## begin SUPPLIED DATA

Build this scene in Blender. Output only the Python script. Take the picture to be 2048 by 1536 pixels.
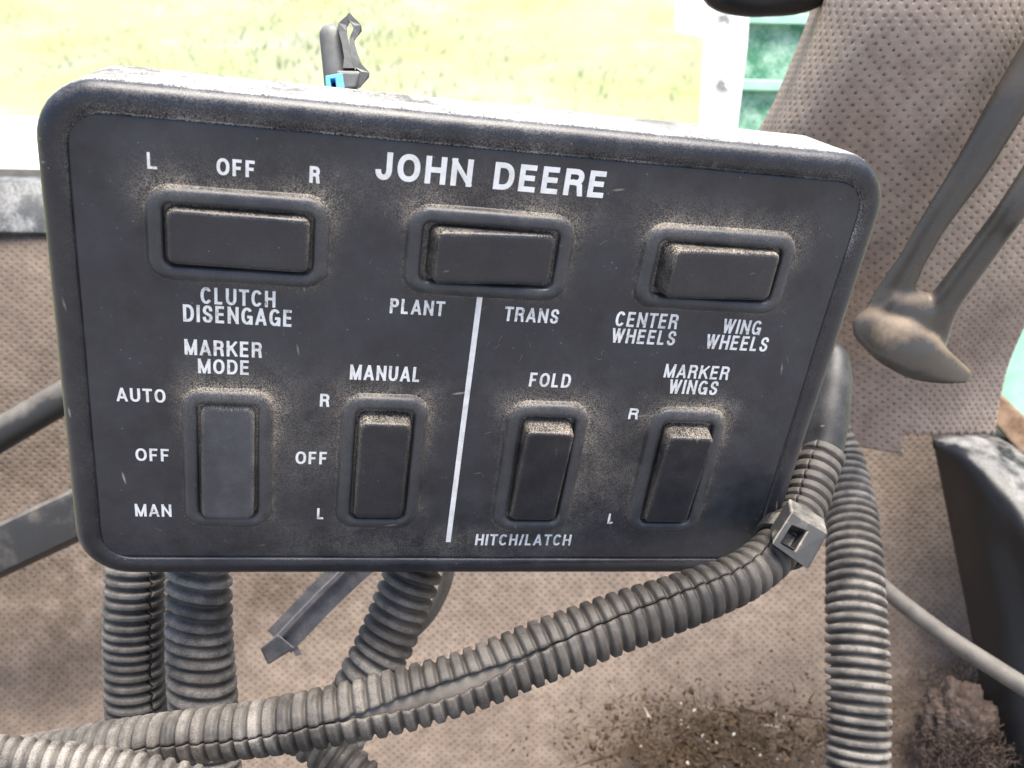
import bpy, math, random
import numpy as np
from mathutils import Matrix, Vector
random.seed(4); rng = np.random.default_rng(4)
R_ = math.radians
for o in list(bpy.data.objects): bpy.data.objects.remove(o)
scn = bpy.context.scene

# ---------------------------------------------------------------- camera, sky, sun, exposure
FP, CX, CY = 1900.0, 1024.0, 768.0
dn = np.array([132.0, 2713.0, 1900.0]); dn /= np.linalg.norm(dn)
fw = np.array([0, 0, 1.0]); fw = fw - fw.dot(dn)*dn; fw /= np.linalg.norm(fw)
rt = np.cross(fw, -dn)
rt = -rt if rt[0] < 0 else rt
M = np.array([rt, fw, -dn])                    # lens axes (right, down, forward) -> world
CAM = np.array([0.0, 0.0, 2.05])
def W(c): return np.asarray(c, float) @ M.T + CAM
def at(px, py, d): return W([(px-CX)/FP*d, (py-CY)/FP*d, d])
cam = bpy.data.cameras.new('camera'); co = bpy.data.objects.new('camera', cam); scn.collection.objects.link(co)
mw = np.eye(4); mw[:3, 0] = M[:, 0]; mw[:3, 1] = -M[:, 1]; mw[:3, 2] = -M[:, 2]; mw[:3, 3] = CAM
co.matrix_world = Matrix(mw.tolist()); scn.camera = co
cam.sensor_width = 36; cam.lens = FP/2048*36; cam.clip_start = .01; cam.clip_end = 600
cam.dof.use_dof = True; cam.dof.focus_distance = .265; cam.dof.aperture_fstop = 22
SUN_AZ, SUN_EL = R_(58), R_(76)               # azimuth from +Y towards +X
wd = bpy.data.worlds.new('World'); scn.world = wd; wd.use_nodes = True
wn = wd.node_tree.nodes; bg = wn['Background']; sk = wn.new('ShaderNodeTexSky'); sk.sky_type = 'NISHITA'
sk.sun_disc = False; sk.sun_elevation = SUN_EL; sk.sun_rotation = SUN_AZ; sk.dust_density = 4; sk.air_density = 1.0
wd.node_tree.links.new(sk.outputs[0], bg.inputs[0]); bg.inputs[1].default_value = .15
sl = bpy.data.lights.new('sun', 'SUN'); sl.energy = 4.0; sl.angle = R_(45); sl.color = (1, .95, .86)
so = bpy.data.objects.new('sun', sl); scn.collection.objects.link(so); so.location = (2, 3, 5)
sd = Vector((math.sin(SUN_AZ)*math.cos(SUN_EL), math.cos(SUN_AZ)*math.cos(SUN_EL), math.sin(SUN_EL)))
so.rotation_euler = sd.to_track_quat('Z', 'Y').to_euler()
vs = scn.view_settings; vs.view_transform = 'Standard'; vs.look = 'None'; vs.gamma = 1; vs.exposure = 1.2
vs.use_curve_mapping = False

# ---------------------------------------------------------------- helpers
def tag(o, label=None, cat=None, group=None, kind=None):
    for k, v in (('label', label), ('category', cat), ('group', group), ('kind', kind)):
        if v: o[k] = v
    return o
def thing(name, loc, label, cat, group=None):
    o = bpy.data.objects.new(name, None); scn.collection.objects.link(o); o.location = [float(x) for x in loc]
    o.empty_display_size = .02
    return tag(o, label, cat, group)
def root_of(p):
    t = Vector((0, 0, 0))
    while p is not None: t += p.location; p = p.parent
    return np.array(t)
def mk(name, v, f, mat, parent=None, origin=None, attrs=None, uv=None, smooth=True, sharp=None):
    """world-space vertices -> ONE linked mesh object (vertices kept relative to its thing's base)"""
    v = np.asarray(v, float)
    if parent is not None: org = root_of(parent)
    else: org = np.asarray(origin if origin is not None else [v[:, 0].mean(), v[:, 1].mean(), v[:, 2].min()], float)
    me = bpy.data.meshes.new(name); me.from_pydata((v-org).tolist(), [], [list(map(int, q)) for q in f]); me.validate()
    for k, a in (attrs or {}).items():
        at_ = me.attributes.new(k, 'FLOAT', 'POINT'); at_.data.foreach_set('value', np.asarray(a, np.float32))
    if uv is not None:
        lay = me.uv_layers.new(name='UVMap'); li = np.zeros(len(me.loops), np.int32); me.loops.foreach_get('vertex_index', li)
        lay.data.foreach_set('uv', np.asarray(uv, np.float32)[li].ravel())
    if smooth:
        me.polygons.foreach_set('use_smooth', [True]*len(me.polygons))
        if sharp: me.set_sharp_from_angle(angle=R_(sharp))
    me.update(); me.materials.append(mat)
    o = bpy.data.objects.new(name, me); scn.collection.objects.link(o)
    if parent is not None: o.parent = parent
    else: o.location = org.tolist()
    return o
def catmull(P, n):
    P = np.asarray(P, float); m = len(P); out = []
    E = np.vstack([2*P[0]-P[1], P, 2*P[-1]-P[-2]])
    for t in np.linspace(0, m-1, n):
        i = min(int(t), m-2); u = t-i; a, b, c, d = E[i:i+4]
        out.append(.5*((2*b)+(c-a)*u+(2*a-5*b+4*c-d)*u*u+(3*b-a-3*c+d)*u**3))
    return np.array(out)
def join(parts):
    V, F, n = [], [], 0
    for v, f in parts:
        V.append(np.asarray(v, float)); F += [[i+n for i in q] for q in f]; n += len(v)
    return np.vstack(V), F
def loft(rings, cap0=False, cap1=False):
    n = len(rings[0]); V = np.vstack(rings); F = []
    for k in range(len(rings)-1):
        a = k*n; b = a+n
        for i in range(n): j = (i+1) % n; F.append([a+i, a+j, b+j, b+i])
    if cap0: F.append(list(range(n))[::-1])
    if cap1: F.append(list(range(len(V)-n, len(V))))
    return V, F
def hexa(pts):                                   # 8 corners: bottom loop of 4, top loop of 4
    return np.array(pts, float), [[0, 3, 2, 1], [4, 5, 6, 7], [0, 1, 5, 4], [1, 2, 6, 5], [2, 3, 7, 6], [3, 0, 4, 7]]
def bevel(o, w, seg=3):
    m = o.modifiers.new('bevel', 'BEVEL'); m.width = w; m.segments = seg; m.limit_method = 'ANGLE'; m.angle_limit = R_(40)
    return o

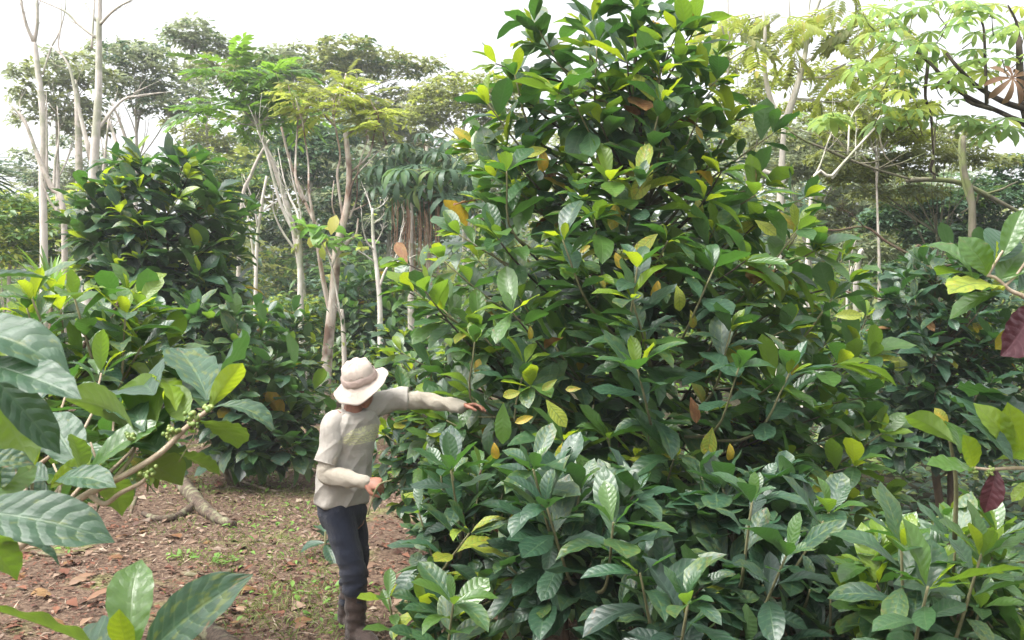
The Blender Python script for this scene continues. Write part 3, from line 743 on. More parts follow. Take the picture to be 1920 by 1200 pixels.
bg_tree('umbrella_tree', 'low pale crown standing between the tallest umbrella tree and the bright fern-leaved tree', 36, 385, [(385, 420), (390, 300), (388, 220)], [(390, 120, 34, 14), (400, 145, 40, 14), (365, 130, 30, 14), (345, 235, 40, 14), (385, 265, 40, 22)], 'far_olive', .5, 480, seed=4, mat2='far_grey')
bg_tree('leafy_tree', 'dark rounded treetop rising just above the bright fern-leaved tree', 40, 490, [(490, 420), (488, 280), (492, 160)], [(478, 118, 44, 18), (510, 135, 44, 20), (440, 112, 18, 16), (555, 125, 34, 14), (470, 150, 50, 16)], 'far_green', .6, 620, seed=5, mat2='far_olive')
bg_tree('umbrella_tree', 'broad flat olive crown highest on the middle skyline', 40, 690, [(700, 420), (690, 260), (675, 140)], [(650, 90, 50, 17), (690, 108, 60, 20), (610, 118, 60, 14), (740, 125, 50, 15), (660, 120, 70, 16), (790, 115, 34, 10), (820, 128, 22, 8)], 'far_olive', .6, 900, seed=6, mat2='far_green')
bg_tree('dome_tree', 'rounded yellow-olive dome of foliage on bare upright stems behind the tall coffee tree', 34, 870, [(870, 420), (868, 330), (870, 250)], [(840, 165, 50, 16), (880, 175, 70, 24), (815, 195, 50, 26), (930, 190, 60, 26), (860, 215, 80, 24), (790, 225, 36, 20), (950, 225, 40, 20)], 'far_olive', .5, 1300, seed=7, mat2='far_lime', r0=.10)
bg_tree('leafy_tree', 'blue-green layered tree seen through the white branching stems', 30, 575, [(575, 420), (585, 330), (590, 280)], [(560, 250, 42, 26), (600, 285, 44, 24), (540, 285, 32, 30), (625, 255, 30, 20), (555, 320, 46, 22), (610, 335, 40, 20)], 'far_blue', .5, 800, seed=8, mat2='far_green')
bg_tree('leafy_tree', 'soft green bushy tree between the dark coffee tree and the white stems', 27, 430, [(432, 500), (430, 420)], [(410, 330, 40, 24), (450, 350, 36, 34), (400, 370, 40, 30), (440, 390, 40, 34), (372, 300, 36, 14), (360, 290, 30, 16)], 'far_green', .45, 900, seed=9, mat2='far_lime')
bg_tree('leafy_tree', 'hazy grey-green tree filling the gap right of the hanging fingered leaves', 32, 880, [(880, 480), (880, 380)], [(880, 330, 44, 30), (910, 300, 40, 26), (855, 380, 40, 40), (900, 390, 44, 40), (930, 350, 30, 30)], 'far_olive', .45, 900, seed=10, mat2='far_grey')
bg_tree('leafy_tree', 'dark shady tree behind the thin branching white sapling', 29, 730, [(728, 500), (730, 430)], [(700, 350, 50, 36), (740, 420, 54, 46), (690, 430, 50, 40), (640, 380, 50, 34), (600, 420, 60, 40), (540, 440, 50, 40), (790, 430, 40, 44)], 'under_dark', .5, 1500, seed=11, mat2='far_grey')

bg_tree('leafy_tree', 'hazy grey-green treetop between the bright fern-leaved tree and the broad olive crown', 44, 570, [(570, 420), (568, 280), (570, 170)], [(530, 118, 40, 14), (575, 105, 40, 14), (610, 130, 40, 16), (560, 150, 60, 20), (450, 135, 30, 12), (590, 190, 60, 26), (500, 200, 50, 26)], 'far_grey', .6, 1100, seed=51, mat2='far_olive')
bg_tree('leafy_tree', 'soft olive foliage under the broad olive crown behind the yellow-green leaves', 42, 740, [(740, 420), (742, 300), (740, 220)], [(700, 200, 50, 24), (745, 175, 40, 16), (770, 240, 50, 30), (720, 270, 60, 34), (680, 250, 40, 24), (800, 280, 40, 30), (655, 300, 50, 30)], 'far_olive', .6, 1200, seed=52, mat2='far_green')
bg_tree('leafy_tree', 'low hazy foliage filling the lower half of the gap behind the pale bare trunks', 40, 180, [(180, 480), (182, 380)], [(40, 320, 40, 20), (100, 340, 50, 26), (160, 320, 40, 26), (60, 290, 30, 12), (210, 300, 36, 20), (250, 330, 40, 30), (140, 270, 30, 14)], 'far_grey', .55, 900, seed=53, mat2='far_blue')
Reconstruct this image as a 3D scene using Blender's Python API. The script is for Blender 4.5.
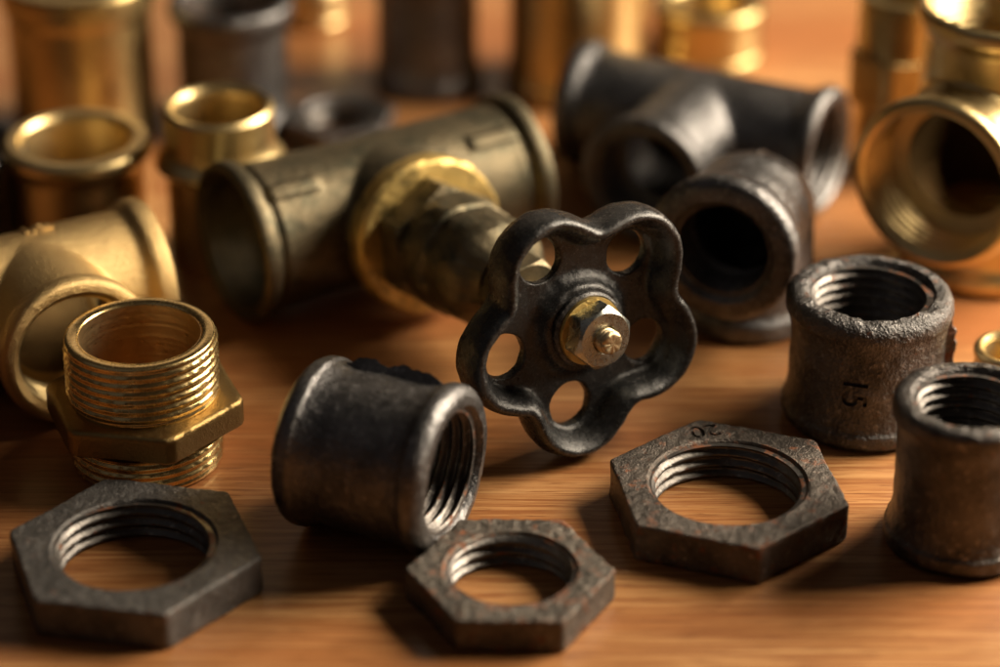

## end SUPPLIED DATA

## [TASK TO COMPLETE]
Extract each line holding the word "parts" from the records.

## [CORRECT RESPONSE]
def join(parts):
    for v, f in parts:
The Blender Python script for this scene continues. Write part 3, from line 743 on. More parts follow. Take the picture to be 1920 by 1200 pixels.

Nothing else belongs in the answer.